A variedade dinâmica de novas realidades e a importância constante da cooperação internacional evidenciam o papel da Conferência das Nações Unidas sobre comércio e desenvolvimento como instituição que continua a pôr a interdependência no centro da sua abordagem integrada do comércio e do desenvolvimento e, portanto, a servir como fórum precioso para um diálogo pleno entre os países desenvolvidos e as nações em vias de desenvolvimento. O papel desta organização, como lugar de debate franco e aberto, deve ser encorajado e desenvolvido ulteriormente, de forma especial em vista da relevância dos desafios que a comunidade global deve enfrentar, e das oportunidades, para todos os países, de enfrentar preocupações persistentes e emergentes para o desenvolvimento.

Além disso, esta organização deve desempenhar um papel fundamental, prosseguindo a sua pesquisa e análise sobre os sistemas financeiros e monetários internacionais e a volatilidade dos preços das mercadorias, assim como sobre outras áreas fundamentais de desenvolvimento como o emprego, a educação e o sector informático. Nestes âmbitos deve também fornecer uma assistência técnica inovadora aos países em vias de desenvolvimento. Enfim, a Conferência das Nações Unidas sobre comércio e desenvolvimento deve contemplar de contribuir, nos âmbitos de sua competência, para melhorar a coerência e a gestão dos sistemas monetários, financeiros e comerciais internacionais, incluindo uma participação mais eficaz dos países em vias de desenvolvimento.

Senhor Presidente,

A crise económica demonstrou que os modelos económicos do passado já não correspondem à realidade. Podemos interpretar esta crise económica também como uma oportunidade para examinar a economia, tendo em conta as exigências de todos os sectores da sociedade e encontrando «novos modelos». Portanto, se esta Conferência demonstra a vontade política de realizar progressos pelo menos no âmbito de alguns dos objectivos indicados no documento final, isto será um importante passo rumo à criação de um sistema financeiro, comercial e económico internacional baseado no princípio de justiça social. A este respeito, valores éticos como transparência, honestidade, solidariedade e responsabilidade, não podem ser ignorados: eles mantêm uma finalidade centrada na pessoa em qualquer actividade económica, evitam crises causadas pelas ávidas especulações e fornecem uma abordagem integral que não separa as consequências sociais das decisões económicas e ambientais.
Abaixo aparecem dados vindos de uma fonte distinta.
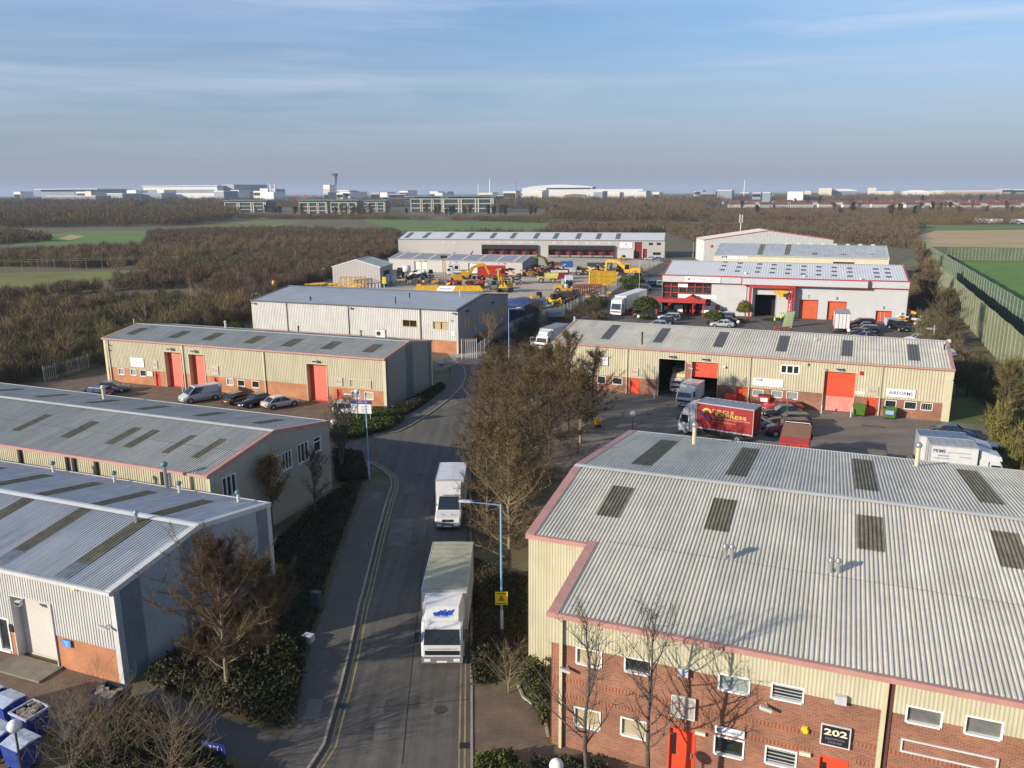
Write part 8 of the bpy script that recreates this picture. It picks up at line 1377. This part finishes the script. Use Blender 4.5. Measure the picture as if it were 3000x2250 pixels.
# airport halls
fb('airport_hall', 'long white-roofed airport hall on the far left skyline', 115, 295, 555, 0, air_g, 150, Y=2500, roofm=air_w, over=12); fb('airport_hall', 'great arched-roof terminal hall on the left skyline', 415, 648, 546, 0, air_w, 160, Y=2400, roofm=air_w, over=3, storeys=1, band=air_g); fb('airport_hall', 'grey glazed end of the great terminal hall', 649, 694, 543, 0, air_g, 150, Y=2420, roofm=air_g)
fb('airport_hall', 'low white hall in front of the great terminal hall', 500, 690, 567, 0, air_w, 60, Y=2000, roofm=air_w); fb('airport_hall', 'low grey shed right of the far left hall', 300, 370, 568, 0, air_g, 60, Y=1900, roofm=air_w); fb('airport_hall', 'low grey shed under the great hall left end', 400, 480, 567, 0, air_g, 60, Y=1950, roofm=mat('pale_grey_roof', (.4, .42, .42), .5)); fb('airport_hall', 'long low white roofs below the far left hall', 130, 290, 575, 0, air_g, 50, Y=1700, roofm=air_w)
fb('stadium_roof', 'white wavy-roofed terminal right of picture centre', 1545, 1735, 541, 0, air_g, 160, Y=2500, kind='arch', roofm=air_w, storeys=2); fb('airport_hall', 'cream hall in front of the wavy-roofed terminal', 1530, 1600, 552, 0, air_w, 60, Y=2100); fb('airport_hall', 'long white sheds right of the wavy-roofed terminal', 1600, 1880, 556, 0, air_w, 60, Y=2200, roofm=air_w)
fb('airport_hall', 'big pale gabled hangar on the right skyline', 2430, 2505, 553, 0, air_g, 110, Y=2000, kind='arch', roofm=air_w, storeys=0); fb('airport_hall', 'cream side block of the pale gabled hangar', 2396, 2432, 553, 0, air_c, 90, Y=1990); fb('airport_hall', 'stepped cream hangar tower right of the gabled hangar', 2540, 2562, 552, 0, air_c, 70, Y=2000); fb('airport_hall', 'low cream block beside the stepped hangar tower', 2562, 2612, 561, 0, air_c, 70, Y=1990)
fb('airport_hall', 'white sloping hangar right of the stepped tower', 2645, 2716, 557, 0, air_w, 90, Y=2000, kind='arch', roofm=air_w); fb('airport_hall', 'long cream hangar at the right skyline', 2765, 2925, 559, 0, air_c, 100, Y=2000, storeys=2, band=mat('tan_band', (.45, .38, .28), .6)); fb('airport_hall', 'grey glazed hangar block at the right edge', 2926, 2955, 555, 0, air_g, 80, Y=1990, storeys=3); fb('airport_hall', 'grey-green hangar block cut by the right edge', 2960, 3020, 556, 0, mat('airport_green', (.22, .27, .24), .6), 80, Y=1990, storeys=3)
fb('tower_block', 'small white striped block left of the control tower', 948, 970, 544, 0, air_w, 30, Y=2400, storeys=1, band=air_r); fb('power_house', 'white box building right of the great hall', 762, 790, 554, 0, air_w, 40, Y=2200); fb('power_house', 'blue-grey box with twin chimneys', 791, 812, 555, 0, air_g, 40, Y=2190)
for i, x in enumerate((796, 809)): t = thing('chimney', ('left', 'right')[i] + ' of the two white chimneys right of the great hall', 'chimney', at_dist(x, 600, 2180) * Vector((1, 1, 0)) if 0 else Vector((at_dist(x, 600, 2180).x, 2180, 0)), 0, 'white chimneys'); z_ = at_dist(x, 537, 2180).z; MB().cyl((0, 0, 0), (0, 0, z_), 2.2, 1.8, 10).obj('stack', air_w, t); MB().cyl((0, 0, z_), (0, 0, z_ + 2), 2.3, 2.3, 10).obj('rim', air_g, t)
q = at_dist(985, 600, 2800); t = thing('control_tower', 'tall airport control tower with dark flared head on the skyline', 'control tower', (q.x, 2800, 0)); zt = at_dist(985, 508, 2800).z; MB().cyl((0, 0, 0), (0, 0, zt - 38), 4.5, 4.5, 12).obj('shaft', air_w, t); MB().cyl((0, 0, zt - 38), (0, 0, zt - 8), 4.5, 9, 12).obj('flared_neck', air_g, t); MB().cyl((0, 0, zt - 8), (0, 0, zt), 11, 11, 12).obj('cab', mat('tower_cab', (.05, .06, .07), .4), t)
for lb, x, pt, Y_, r_ in (('white pointed mast right of the offices', 1436, 524, 2600, 2.6), ('short white mast left of the pointed one', 1402, 538, 2600, 2.), ('thin mast right of the control tower', 1011, 543, 2500, 1.4), ('brown chimney stack beside the far left hall', 223, 552, 2300, 2.2), ('thin lattice mast on the right skyline', 2178, 527, 2200, 1.6), ('twin grey crane masts by the wavy-roofed terminal', 1510, 529, 2450, 3.)):
    q = at_dist(x, 600, Y_); t = thing('mast', lb, 'mast', (q.x, Y_, 0)); MB().cyl((0, 0, 0), (0, 0, at_dist(x, pt, Y_).z), r_, r_ * .5, 8).obj('mast_pole', air_w if 'white' in lb or 'thin' in lb else air_g, t)
for i, x in enumerate((858, 880)):
    q = at_dist(x, 600, 2350); t = thing('airliner', ('left', 'right')[i] + ' of the two parked airliners showing red tail fins', 'airliner', (q.x, 2350, 0), 0, 'parked airliners'); m = MB(); m.cyl((-34, 0, 8), (14, 0, 8), 3, 3, 10); m.obj('fuselage', air_w, t, True); m = MB(); m.prism([(4, 10), (13, 21), (18, 21), (14, 9)], -.5, .5); m.obj('tail_fin', mat('tail_red', (.6, .05, .05), .5), t)
rd = random.Random(12)
for k in range(44):
    x = rd.uniform(700, 2380) if k > 10 else rd.uniform(20, 760); Y_ = rd.uniform(1500, 2600); w_ = rd.uniform(14, 46); h_ = rd.uniform(558, 567); c_ = rd.choice((0, 1, 2)); nm = ('white', 'grey', 'cream')[c_]; wh = 'left' if x < 1000 else 'middle' if x < 1700 else 'right'
    fb('airport_building', nm + ' flat airport building on the ' + wh + ' skyline', x, x + w_, h_, 0, (air_w, air_g, air_c)[c_], 40, Y=Y_, roofm=(air_w, air_w, air_g)[rd.randrange(3)], storeys=rd.choice((0, 1, 2)), group='%s flat airport buildings, %s skyline' % (nm, wh))
# terraced houses
tile = mat('red_tile_roof', (.20, .075, .05), .8, .2, .1); render_w = mat('render_wall', (.66, .63, .57), .7, .1, .3)
rd = random.Random(5); n_ = 0
def house(px, py, L_, i, row):
    p = G(px, py); t = thing('terraced_house', 'red-roofed white terraced house block in the %s row of houses on the right' % row, 'house', p, R(rd.uniform(-6, 6)), 'terraced houses, %s row' % row); w = L_ / 2; m = MB(); m.box(-w, w, 0, 8, 0, 5.2); m.obj('wall', render_w, t)
    m = MB(); m.add([(-w - .3, -.6, 5.0), (w + .3, -.6, 5.0), (w - 1.5, 4, 8.2), (-w + 1.5, 4, 8.2), (-w - .3, 8.6, 5.0), (w + .3, 8.6, 5.0)], [(0, 1, 2, 3), (5, 4, 3, 2), (1, 5, 2), (4, 0, 3)]); r_ = m.obj('roof', tile, t); m = MB(); m.box(-w * .3, -w * .3 + 1.2, 3.4, 4.6, 7.4, 9.4); m.obj('chimney', mat('chimney_brick', (.3, .12, .07), .8), r_)
    for zz in (.9, 3.3):
        m = MB(); k = 0
        while k * 2.8 < L_ - 2.5: x = -w + .9 + k * 2.8; m.box(x, x + 1.5, -.06, -.01, zz, zz + 1.2); k += 1
        m.obj('window_row', glass, t)
for row, py0, x0, x1 in (('nearest', 606.5, 2040, 2990), ('second', 598, 2080, 2990), ('third', 592, 2250, 2990)):
    x = x0
    while x < x1: L_ = rd.uniform(24, 48); pw_ = L_ * 2380 / (G(x, py0).y); house(x + pw_ / 2, py0 + (x - 2000) * .0045 + rd.uniform(-1, 1), L_, n_, row); x += pw_ + rd.uniform(4, 30); n_ += 1
# cars and vans along the far road, masts
for i, (px, py, c) in enumerate(((2850, 653, 'white'), (2865, 654, 'white'), (2880, 654, 'white'), (2895, 655, 'silver'), (2955, 655, 'white'), (2980, 656, 'white'))):
    p = G(px, py); lorry(('white lorry first in the line on the far road', 'white lorry second in the line on the far road', 'white lorry third in the line on the far road', 'white lorry fourth in the line on the far road', 'white lorry before the right edge on the far road', 'white lorry at the right edge on the far road')[i], (p.x, p.y), R(176), boxL=8, name='distant_lorry', defl='none', group='lorries on the far road')
p = G(2171, 740); t = thing('phone_mast', 'white phone mast with twin antennas behind the white gabled unit', 'mast', (at_dist(2171, 650, 345).x, 345, 0)); z1 = at_dist(2171, 628, 345).z; MB().cyl((0, 0, 0), (0, 0, z1 - 3.4), .28, .2, 10).obj('mast_pole', white_t, t); MB().box(-.75, -.35, -.2, .2, z1 - 3.4, z1).obj('antenna', white_t, t); MB().box(.25, .65, -.2, .2, z1 - 3.4, z1 - .2).obj('antenna', white_t, t)
for k, (px, py) in enumerate(((1985, 1), ) if 0 else ()): pass
# ============================================================ air between here and the skyline
m = MB(); m.box(-14900, 14900, -900, 15200, -1, 110); hz_ = m.obj('haze', []); hm = bpy.data.materials.new('haze_air'); hm.use_nodes = True; n = hm.node_tree.nodes; n.clear(); o_ = n.new('ShaderNodeOutputMaterial'); v_ = n.new('ShaderNodeVolumePrincipled'); v_.inputs['Color'].default_value = (.60, .72, .92, 1); v_.inputs['Density'].default_value = .0001; v_.inputs['Anisotropy'].default_value = .0
hm.node_tree.links.new(v_.outputs[0], o_.inputs['Volume']); hz_.data.materials.clear(); hz_.data.materials.append(hm); hz_['kind'] = 'stuff'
Por fim, Senhor Presidente!

Os resultados desta XIII Conferência Ministerial da Conferência das Nações Unidas sobre comércio e desenvolvimento devem concentrar-se nas acções para realizar os progressos sociais, económicos e humanos, que são o fundamento do desenvolvimento sustentável. A Delegação da Santa Sé trabalha a fim de que esta Conferência seja bem sucedida, inovadora e olhe para o futuro. É desejável que os compromissos que dela surgirem façam avançar o mundo e a humanidade e contribuam para o bem-estar espiritual e material de todas as pessoas, das suas famílias e comunidades.